Brüssel EU-Ukraine Konsultationen

Empört: EU-Chefdiplomat Josep Borrell (Archivfoto)

“Es gibt keine Parallele zwischen den Verbrechen von Nazi-Deutschland und der internationalen Hilfe für die Ukraine, die ihr Territorium und ihr Volk gegen eine ungerechtfertigte Aggression verteidigt”, betonte Borrell. Holocaustleugnung sowie Tatsachenverdrehung und Verharmlosung in diesem Zusammenhang stünden in Widerspruch zu Gesetzen und Werten der EU.

Israel verspricht Ukraine humanitäre Unterstützung

Israels neuer Außenminister Eli Cohen hat der Ukraine die Fortsetzung humanitärer Hilfe zugesagt. Ein Schwerpunkt liege dabei auf der Wiederherstellung der Energieinfrastruktur sowie medizinischer Ausrüstung, teilte Cohen nach einem Telefonat mit dem ukrainischen Außenminister Dmytro Kuleba mit.

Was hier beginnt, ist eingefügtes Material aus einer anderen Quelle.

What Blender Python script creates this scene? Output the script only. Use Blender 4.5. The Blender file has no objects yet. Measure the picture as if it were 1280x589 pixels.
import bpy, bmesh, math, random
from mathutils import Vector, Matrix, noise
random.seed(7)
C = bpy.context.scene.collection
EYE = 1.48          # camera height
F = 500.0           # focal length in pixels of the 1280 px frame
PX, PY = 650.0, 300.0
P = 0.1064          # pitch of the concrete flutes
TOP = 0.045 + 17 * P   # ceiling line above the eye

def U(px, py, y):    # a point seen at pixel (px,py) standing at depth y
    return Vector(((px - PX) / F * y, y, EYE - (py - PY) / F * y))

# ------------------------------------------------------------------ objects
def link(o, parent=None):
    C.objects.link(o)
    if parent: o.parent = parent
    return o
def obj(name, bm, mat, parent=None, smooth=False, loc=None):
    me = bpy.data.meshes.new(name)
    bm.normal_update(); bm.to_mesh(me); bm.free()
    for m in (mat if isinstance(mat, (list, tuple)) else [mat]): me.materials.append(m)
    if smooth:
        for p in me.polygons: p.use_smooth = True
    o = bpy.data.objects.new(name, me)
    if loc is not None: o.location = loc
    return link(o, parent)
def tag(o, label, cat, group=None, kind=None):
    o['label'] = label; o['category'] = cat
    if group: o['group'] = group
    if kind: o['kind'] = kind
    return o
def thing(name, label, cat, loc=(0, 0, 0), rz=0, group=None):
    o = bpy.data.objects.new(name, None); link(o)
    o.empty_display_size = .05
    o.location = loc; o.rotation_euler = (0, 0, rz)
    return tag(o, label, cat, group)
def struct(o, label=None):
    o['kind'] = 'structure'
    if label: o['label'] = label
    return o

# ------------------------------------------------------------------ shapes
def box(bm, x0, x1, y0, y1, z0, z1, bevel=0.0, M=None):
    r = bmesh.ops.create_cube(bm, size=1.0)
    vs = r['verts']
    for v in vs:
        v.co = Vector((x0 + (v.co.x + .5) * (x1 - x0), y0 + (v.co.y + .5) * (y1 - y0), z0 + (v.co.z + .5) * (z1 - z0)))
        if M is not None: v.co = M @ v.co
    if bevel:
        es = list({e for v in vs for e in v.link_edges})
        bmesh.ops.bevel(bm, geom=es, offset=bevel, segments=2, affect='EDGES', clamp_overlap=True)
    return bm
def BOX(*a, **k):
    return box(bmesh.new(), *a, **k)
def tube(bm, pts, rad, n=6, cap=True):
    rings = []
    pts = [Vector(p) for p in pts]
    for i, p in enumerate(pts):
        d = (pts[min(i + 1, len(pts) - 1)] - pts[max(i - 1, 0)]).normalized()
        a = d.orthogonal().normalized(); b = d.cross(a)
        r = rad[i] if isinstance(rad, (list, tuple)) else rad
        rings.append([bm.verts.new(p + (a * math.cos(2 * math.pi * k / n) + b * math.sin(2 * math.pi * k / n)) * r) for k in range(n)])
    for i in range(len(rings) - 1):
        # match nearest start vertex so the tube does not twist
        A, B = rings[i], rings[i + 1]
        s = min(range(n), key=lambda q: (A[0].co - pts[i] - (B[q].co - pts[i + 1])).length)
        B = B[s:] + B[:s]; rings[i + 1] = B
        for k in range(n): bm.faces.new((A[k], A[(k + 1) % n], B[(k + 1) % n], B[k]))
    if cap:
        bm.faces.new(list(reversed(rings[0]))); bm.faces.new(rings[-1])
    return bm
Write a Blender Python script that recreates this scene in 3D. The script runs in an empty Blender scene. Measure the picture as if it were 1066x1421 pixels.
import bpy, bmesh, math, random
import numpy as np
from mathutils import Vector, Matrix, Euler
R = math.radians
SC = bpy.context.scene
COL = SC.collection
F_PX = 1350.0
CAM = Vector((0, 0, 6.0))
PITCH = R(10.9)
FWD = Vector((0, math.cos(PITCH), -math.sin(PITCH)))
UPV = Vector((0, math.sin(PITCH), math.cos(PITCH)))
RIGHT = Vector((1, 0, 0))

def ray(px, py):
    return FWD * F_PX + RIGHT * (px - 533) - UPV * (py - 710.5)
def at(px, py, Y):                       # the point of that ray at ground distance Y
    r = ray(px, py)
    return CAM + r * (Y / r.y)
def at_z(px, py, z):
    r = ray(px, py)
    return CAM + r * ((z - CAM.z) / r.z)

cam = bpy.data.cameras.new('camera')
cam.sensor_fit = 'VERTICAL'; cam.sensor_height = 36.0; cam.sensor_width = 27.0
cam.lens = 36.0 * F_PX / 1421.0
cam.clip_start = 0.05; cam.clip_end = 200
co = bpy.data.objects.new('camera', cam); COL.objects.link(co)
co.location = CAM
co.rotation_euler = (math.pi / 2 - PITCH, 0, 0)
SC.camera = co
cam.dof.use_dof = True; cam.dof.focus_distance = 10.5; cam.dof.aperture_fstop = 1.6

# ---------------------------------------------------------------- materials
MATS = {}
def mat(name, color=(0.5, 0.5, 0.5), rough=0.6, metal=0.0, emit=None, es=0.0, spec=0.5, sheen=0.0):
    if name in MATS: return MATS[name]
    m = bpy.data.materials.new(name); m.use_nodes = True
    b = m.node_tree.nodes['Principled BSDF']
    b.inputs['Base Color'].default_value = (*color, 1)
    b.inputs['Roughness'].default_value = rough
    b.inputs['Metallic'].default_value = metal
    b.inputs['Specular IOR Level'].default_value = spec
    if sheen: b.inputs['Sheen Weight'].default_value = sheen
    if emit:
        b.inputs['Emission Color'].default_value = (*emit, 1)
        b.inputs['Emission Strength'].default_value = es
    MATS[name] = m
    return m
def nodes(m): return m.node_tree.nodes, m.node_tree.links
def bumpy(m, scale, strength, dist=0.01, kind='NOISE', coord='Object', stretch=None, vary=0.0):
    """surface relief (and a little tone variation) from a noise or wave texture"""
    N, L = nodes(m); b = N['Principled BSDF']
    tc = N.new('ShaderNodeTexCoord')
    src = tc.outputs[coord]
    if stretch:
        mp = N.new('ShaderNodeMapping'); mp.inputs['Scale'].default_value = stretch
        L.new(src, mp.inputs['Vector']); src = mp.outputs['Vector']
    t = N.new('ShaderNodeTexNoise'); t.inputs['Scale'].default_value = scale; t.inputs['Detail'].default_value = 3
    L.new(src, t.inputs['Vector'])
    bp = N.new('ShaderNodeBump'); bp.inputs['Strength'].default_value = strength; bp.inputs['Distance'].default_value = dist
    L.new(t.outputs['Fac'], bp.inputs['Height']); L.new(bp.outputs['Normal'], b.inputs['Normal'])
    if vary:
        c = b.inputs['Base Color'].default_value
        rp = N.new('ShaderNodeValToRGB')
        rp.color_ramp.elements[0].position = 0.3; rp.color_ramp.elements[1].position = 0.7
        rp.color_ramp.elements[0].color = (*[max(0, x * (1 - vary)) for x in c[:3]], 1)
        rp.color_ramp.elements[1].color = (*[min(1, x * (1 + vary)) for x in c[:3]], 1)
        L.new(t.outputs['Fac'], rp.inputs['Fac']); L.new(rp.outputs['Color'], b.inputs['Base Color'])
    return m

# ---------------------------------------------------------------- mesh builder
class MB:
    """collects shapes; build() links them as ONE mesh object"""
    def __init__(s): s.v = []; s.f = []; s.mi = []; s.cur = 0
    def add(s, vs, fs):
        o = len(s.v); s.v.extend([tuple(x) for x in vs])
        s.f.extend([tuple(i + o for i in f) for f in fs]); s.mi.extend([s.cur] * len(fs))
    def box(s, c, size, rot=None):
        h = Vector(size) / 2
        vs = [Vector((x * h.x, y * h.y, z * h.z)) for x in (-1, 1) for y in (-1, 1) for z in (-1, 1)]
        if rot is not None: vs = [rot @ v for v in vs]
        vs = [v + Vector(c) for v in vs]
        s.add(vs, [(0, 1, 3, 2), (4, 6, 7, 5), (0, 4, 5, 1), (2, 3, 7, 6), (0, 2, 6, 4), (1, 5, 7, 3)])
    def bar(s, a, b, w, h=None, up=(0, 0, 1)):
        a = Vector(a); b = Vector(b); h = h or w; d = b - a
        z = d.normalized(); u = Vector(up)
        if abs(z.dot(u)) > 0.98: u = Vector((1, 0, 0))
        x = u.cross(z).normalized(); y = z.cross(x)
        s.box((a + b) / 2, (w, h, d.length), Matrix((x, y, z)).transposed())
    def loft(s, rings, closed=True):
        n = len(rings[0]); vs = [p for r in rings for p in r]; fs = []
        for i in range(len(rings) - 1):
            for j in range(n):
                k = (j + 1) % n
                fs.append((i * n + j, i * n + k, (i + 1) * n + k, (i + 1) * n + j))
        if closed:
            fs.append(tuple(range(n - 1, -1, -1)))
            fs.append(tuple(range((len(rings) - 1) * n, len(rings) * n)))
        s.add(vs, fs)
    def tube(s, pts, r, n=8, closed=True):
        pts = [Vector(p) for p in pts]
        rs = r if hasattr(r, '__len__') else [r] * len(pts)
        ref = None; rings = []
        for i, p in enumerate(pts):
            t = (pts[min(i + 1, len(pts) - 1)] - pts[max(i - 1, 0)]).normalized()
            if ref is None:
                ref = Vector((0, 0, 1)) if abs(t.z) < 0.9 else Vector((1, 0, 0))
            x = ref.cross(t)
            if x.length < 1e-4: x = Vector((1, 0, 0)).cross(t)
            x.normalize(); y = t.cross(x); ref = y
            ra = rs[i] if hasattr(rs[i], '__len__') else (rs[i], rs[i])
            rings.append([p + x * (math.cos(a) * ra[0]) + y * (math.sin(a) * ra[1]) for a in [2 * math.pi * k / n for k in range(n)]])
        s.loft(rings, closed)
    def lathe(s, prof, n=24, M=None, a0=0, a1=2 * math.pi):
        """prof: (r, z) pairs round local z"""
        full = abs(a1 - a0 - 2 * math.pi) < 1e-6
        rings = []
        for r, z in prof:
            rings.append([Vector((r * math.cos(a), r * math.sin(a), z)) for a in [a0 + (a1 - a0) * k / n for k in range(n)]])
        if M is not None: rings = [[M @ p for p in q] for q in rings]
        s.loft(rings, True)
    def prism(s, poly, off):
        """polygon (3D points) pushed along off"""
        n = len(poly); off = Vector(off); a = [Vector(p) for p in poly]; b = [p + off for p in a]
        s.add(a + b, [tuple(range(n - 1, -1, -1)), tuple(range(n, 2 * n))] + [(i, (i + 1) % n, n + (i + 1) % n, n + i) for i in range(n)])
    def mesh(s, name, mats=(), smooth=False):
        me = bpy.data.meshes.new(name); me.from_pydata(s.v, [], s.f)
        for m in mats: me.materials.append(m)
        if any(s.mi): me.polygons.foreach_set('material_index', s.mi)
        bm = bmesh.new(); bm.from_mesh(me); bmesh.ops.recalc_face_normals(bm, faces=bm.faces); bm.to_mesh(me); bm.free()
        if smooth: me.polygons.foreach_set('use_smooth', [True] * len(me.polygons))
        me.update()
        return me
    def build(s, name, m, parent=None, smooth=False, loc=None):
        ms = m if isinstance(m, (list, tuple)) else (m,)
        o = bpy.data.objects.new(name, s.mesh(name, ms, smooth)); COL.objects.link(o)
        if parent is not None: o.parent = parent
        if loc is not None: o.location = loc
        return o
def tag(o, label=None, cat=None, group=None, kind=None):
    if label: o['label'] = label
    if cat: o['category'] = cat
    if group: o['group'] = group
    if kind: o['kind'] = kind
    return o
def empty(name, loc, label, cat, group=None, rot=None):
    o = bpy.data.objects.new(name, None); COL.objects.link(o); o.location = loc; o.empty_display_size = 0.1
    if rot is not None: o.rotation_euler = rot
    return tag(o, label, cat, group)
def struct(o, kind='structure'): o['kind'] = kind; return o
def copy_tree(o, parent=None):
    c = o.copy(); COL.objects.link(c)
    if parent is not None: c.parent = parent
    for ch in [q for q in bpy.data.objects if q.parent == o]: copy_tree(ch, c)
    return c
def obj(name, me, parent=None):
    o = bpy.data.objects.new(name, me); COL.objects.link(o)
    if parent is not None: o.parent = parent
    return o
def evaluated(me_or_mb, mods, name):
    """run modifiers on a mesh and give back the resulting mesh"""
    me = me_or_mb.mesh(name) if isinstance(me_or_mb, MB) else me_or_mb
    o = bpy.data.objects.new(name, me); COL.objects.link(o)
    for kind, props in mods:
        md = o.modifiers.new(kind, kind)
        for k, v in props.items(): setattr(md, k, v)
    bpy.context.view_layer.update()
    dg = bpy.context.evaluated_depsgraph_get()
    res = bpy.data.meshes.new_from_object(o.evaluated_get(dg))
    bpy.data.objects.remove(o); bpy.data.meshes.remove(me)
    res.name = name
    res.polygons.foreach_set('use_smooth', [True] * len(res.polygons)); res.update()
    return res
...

Zudem kündigte Cohen an, die israelische Botschaft in Kiew innerhalb der nächsten 60 Tage wieder vollständig öffnen zu wollen. Israelischen Medienberichten zufolge könnte auch eine Reise Cohens in die Ukraine bevorstehen.

Der wiedergewählte israelische Ministerpräsident Benjamin Netanjahu pflegte in seinen früheren Amtszeiten eine enge Beziehung zu Kremlchef Wladimir Putin. Israel hat Russlands Angriffskrieg in der Ukraine zwar mehrfach verurteilt. Insgesamt blieb das Land jedoch eher zurückhaltend und lehnt bislang auch Waffenlieferungen an die Ukraine strikt ab. Russland hat unter anderem großen Einfluss auf die Lage in Syrien. Israel will in dem Nachbarland verhindern, dass sein Erzfeind Iran und mit ihm verbündete Milizen ihren militärischen Einfluss ausweiten.

wa/mak (dpa, afp, rtr)

Dieser Artikel wird am Tag seines Erscheinens fortlaufend aktualisiert. Meldungen aus den Kampfgebieten lassen sich nicht unabhängig überprüfen.